The barrels are perhaps the most interesting part of the gun. They are 30″ long, heavy and fitted with a very distinctive flat and tapered file cut rib of pigeon type and very tight chokes.

The top surface of the rib is not machined but has been hand filed in time-honoured fashion. The gun bears the original 3.1/4 ton Birmingham marks for 2.3/4″ cartridges and is well in proof. The barrels have very thick walls.

Two dents have been expertly raised near the muzzles – and it is nice to see the work so well done.

The barrels are constructed on the dovetail system (like most Webley & Scott boxlocks). They are in generally excellent condition since their minor repair. The forcing cones are of traditional length and measure, about half an inch. Internally, the bores are absolutely true.

Webley Scott sbs butt.

The fixed hinge pin design in the action is often seen as the 700s short-coming. It lent itself to economical manufacture, and is sometimes blamed for the 700s habit of coming ‘off the face’ prematurely.

The real culprit, however, was not the hinge pin but the design of the hook on the front lump. The lower part of this could bend open, although the hook on this 700 seems more substantial than on some 700 type guns. Should the problem occur, it is easily rectified, moreover, by the modern technique of TIG welding the hook to renew the bearing surface.

Absolutely marvellous
This is not the world’s most gaudily decorated gun, but it is one of the best shooting side-by-sides that I have ever encountered. This is an opinion shared by various shooting friends including Alastair Phillips, Will Garfit, and Jonathan Irby, manager of the West London Shooting Ground.

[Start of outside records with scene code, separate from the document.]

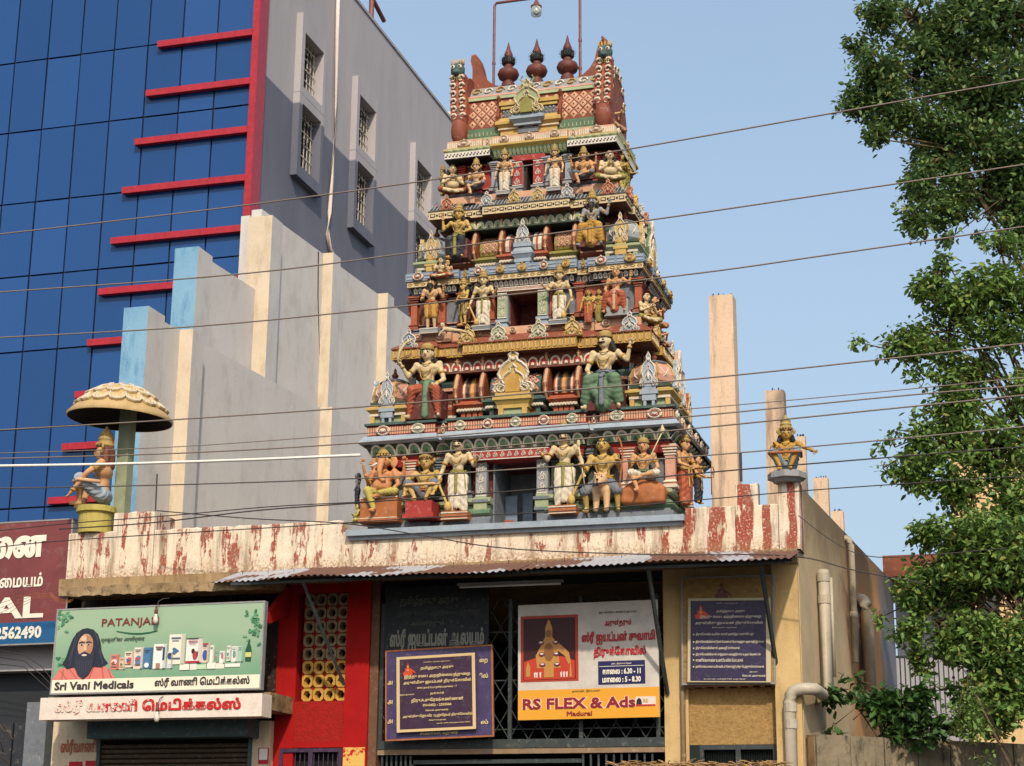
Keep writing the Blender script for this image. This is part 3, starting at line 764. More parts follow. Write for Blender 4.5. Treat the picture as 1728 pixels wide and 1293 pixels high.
tag(b.tube([at(x,y,X=kX(32.5)+.05) for x,y in ((537,425),(536,500),(538,590),(540,668))], .02, 5).build('hanging_cable', M['cable_dark']), 'thin dark cable hanging down the bare cement wall', 'cable')

# ================================================================== posts in a row on the right
for px0, px1, yt, lab in ((1194,1237,497,'tallest nearest cream concrete post rising beside the temple tower'),(1289,1323,658,'second cream concrete post behind the seated statue'),
        (1343,1359,736,'thin post just right of the golden seated statue'),(1370,1397,806,'short post above the side wall roof line'),(1402,1423,862,'farthest and lowest stub post above the side wall')):
    p = at((px0+px1)/2, yt, X=-3.87); hw = (at(px1, yt, Y=p.y).x-at(px0, yt, Y=p.y).x)/2*.93
    t = thing('concrete_post', lab, 'post', (p.x, p.y, 5.4), group='concrete posts along the right roof edge')
    b = MB(); b.frus(p.x-hw-.02, p.x+hw+.02, p.y, p.y+2*hw, 5.5, p.z, .02); b.build('shaft', M['post'], t)
    b = MB()
    for k in range(5): x = p.x-hw*.7+hw*.35*k; b.tube([(x, p.y+hw, p.z-.01), (x+random.uniform(-.02,.02), p.y+hw, p.z+random.uniform(.03,.08))], .01, 4)
    b.build('rebar', M['cable_dark'], t)
q = at(1250,812,Y=22.4); b = MB(); b.box(q.x-.015, q.x+.02, 22.4, 22.43, q.z, at(1249,763,Y=22.4).z); tag(b.build('iron_rod', M['cable_dark']), 'short black iron rod standing on the parapet beside the tall post', 'rod')
q = at(262,868,Y=22.1); b = MB(); b.tube([q, at(265,800,Y=22.1)], .012, 5); tag(b.build('iron_rod', M['cable_dark']), 'thin black rod on the parapet block near the umbrella statue', 'rod')

# ================================================================== left neighbour: sign band and dark shop front below
t = thing('left_neighbour_shop', 'grey neighbouring shop front below the brown sign, with dark closed panels', 'building', (-15, 22.4, 0))
b = MB(); xr = at(92,1180,Y=22.3).x
b.box(-24, xr, 22.32, 23, at(40,1132,Y=22.3).z, at(40,1070,Y=22.3).z+.3); b.build('grey_fascia', M['greylight'], t)
b = MB(); b.box(-24, xr-.1, 22.6, 23, 0, at(40,1132,Y=22.3).z); b.build('back_wall', plain('dark_board', (.02,.022,.026,1), .5), t)
pn = MB().box(0, .55, 0, .03, 0, 1.28).mesh('door_panel', paint('charcoal_panel', lin(52,54,60), .4))
for i in range(8):
    for j in range(2): link('door_panel', pn, t, loc=(xr-.75-.58*i+15, .15, 2.36-1.31*j+.0))
b = MB(); b.box(at(45,1200,Y=22.2).x, at(80,1200,Y=22.2).x, 22.2, 22.5, 0, at(60,1185,Y=22.2).z); b.build('sheet_post', M['slate'], t)
b = MB(); b.box(-24, xr, 22.5, 30, 5.0, 5.12); b.build('roof_slab', M['slab'], t)

# ================================================================== right-hand background
YH = 38
hs = thing('beige_house', 'beige two-storey house with an overhanging upper block, mostly behind the tree', 'building', (at(1650,900,Y=YH).x, YH, 0))
def hbox(name, mat, x0, y0, x1, y1, Y, dep, **k):
    a = at(x0, y0, Y=Y); c = at(x1, y1, Y=Y); b = MB(); b.box(a.x, c.x, Y, Y+dep, c.z, a.z); return b.build(name, mat, hs, **k)
hbox('upper_block', M['beige'], 1600,745,1850,868, YH-1.2, 8)
hbox('lower_wall', M['beige'], 1620,860,1850,1400, YH, 7)
a = at(1600,868,Y=YH-1.2); b = MB(); b.add([(a.x,YH-1.2,a.z),(a.x+6,YH-1.2,a.z),(a.x+6,YH,a.z-.5),(a.x+.4,YH,a.z-.5),(a.x+.4,YH+2,a.z-.5)], [(0,1,2,3),(0,3,4)]); b.build('soffit', M['beige'], hs)
hbox('window', M['steel'], 1650,1000,1690,1080, YH-.04, .1)
t = thing('tiled_lean_to', 'rust brown roof edge over a pale wall between the temple side wall and the tree', 'building', (at(1550,1000,Y=34).x, 34, 0))
hs = t
hbox('roof_edge', paint('rust_roof', lin(142,82,58), .8, .6, 4), 1489,938,1640,968, 33, 4)
hbox('pale_wall', M['greylight'], 1508,966,1640,1115, 34.5, .3)
hbox('low_wall', M['greylight'], 1500,1112,1640,1300, 34.4, .3)
rl = thing('railing', 'black metal railing on the low wall behind the shrubs', 'railing', (at(1560,1110,Y=33).x, 33, at(1560,1140,Y=33).z))
b = MB(); p0, p1 = at(1502,1107,Y=33), at(1640,1107,Y=33); b.box(p0.x, p1.x, 33, 33.05, p0.z-.04, p0.z); b.build('rail', M['steel'], rl)
bm_ = MB().box(-.012,.012,0,.024,-1.0,0).mesh('bar', M['steel'])
for i in range(18): link('bar', bm_, rl, loc=Vector((p0.x+(p1.x-p0.x)*i/17, 33.01, p0.z-.04))-rl.location)
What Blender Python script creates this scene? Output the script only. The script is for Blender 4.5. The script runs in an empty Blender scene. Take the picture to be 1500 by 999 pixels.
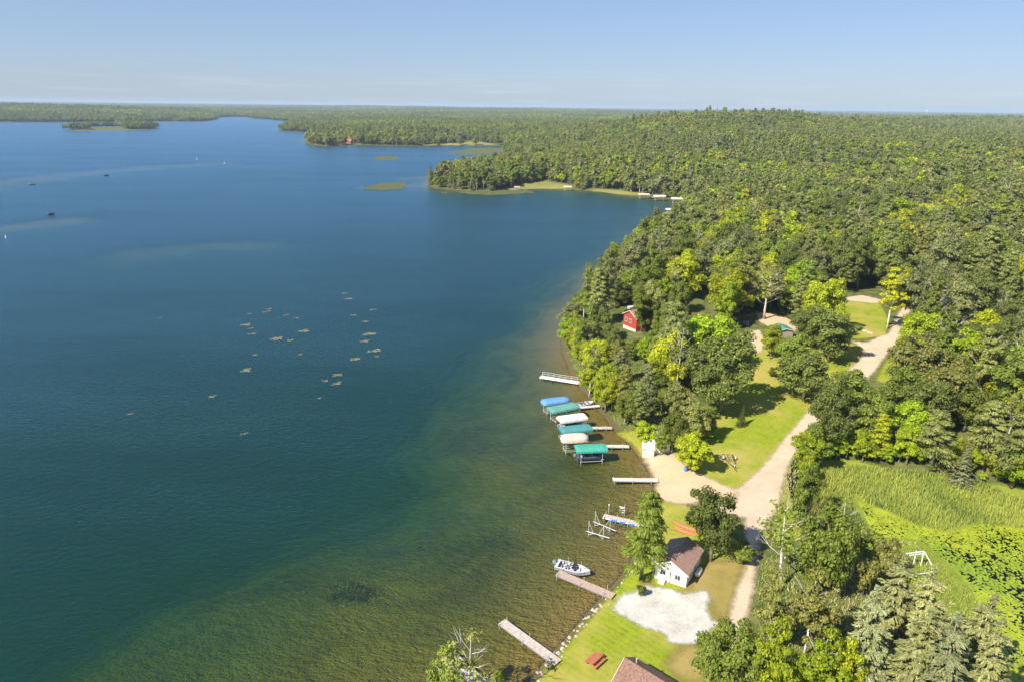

It is very different from the typical 700.

Thanks to its tight choking it has the quality of reaching out at range and dusting just about any bird. Recoil control is excellent. The flat file cut rib with small metal bead presents an excellent picture to the eye. The meaty barrels impart a very steady quality to the gun and the semi-pistol grip makes it easy to control the muzzles.

In its first competition outing at this year’s British side-by-side championship at the Broomhills ground it almost did the business but I lost it on the last stand. The following day the Stanbury style 700 took High Gun at an Essex clay shoot against 100 or so over-unders and semi-automatics.

By the time you read this it will have been tested on the moors as well!

Meantime, I can’t say more than I am absolutely delighted and offer my thanks to Alastair who worked very hard to get the gun for me.

I shall never sell it.

Webley Scott sbs action.

My success with the new gun prompts me to ask a question: ‘Is the side-by-side as good in absolute terms as the over-under’? The stack barrel has the oft-noted advantage of a single sighting plane and tends to control recoil more efficiently.

The side-by-side, especially in Anson and Deeley boxlock form, has simplicity on its side, and better gape for reloading. It tends to be harder to regulate – the barrels having a tendency to ‘shoot apart’, hence the flats at the muzzle often visible where the tubes meet, but that is no problem in a well-made gun.

Most people who are not used to side-by-sides certainly seem to find over-unders a little easier to use, hence their almost universal use at shooting schools.

They tend to control recoil better and there is no torque effect on firing, as created by chambers to right and left of the centre line. I am of the opinion, however, that any advantage to the over-under is primarily because it tends to be made heavier and with longer barrels.

Eliminate these variables, as is the case with the test gun, and there is precious little difference.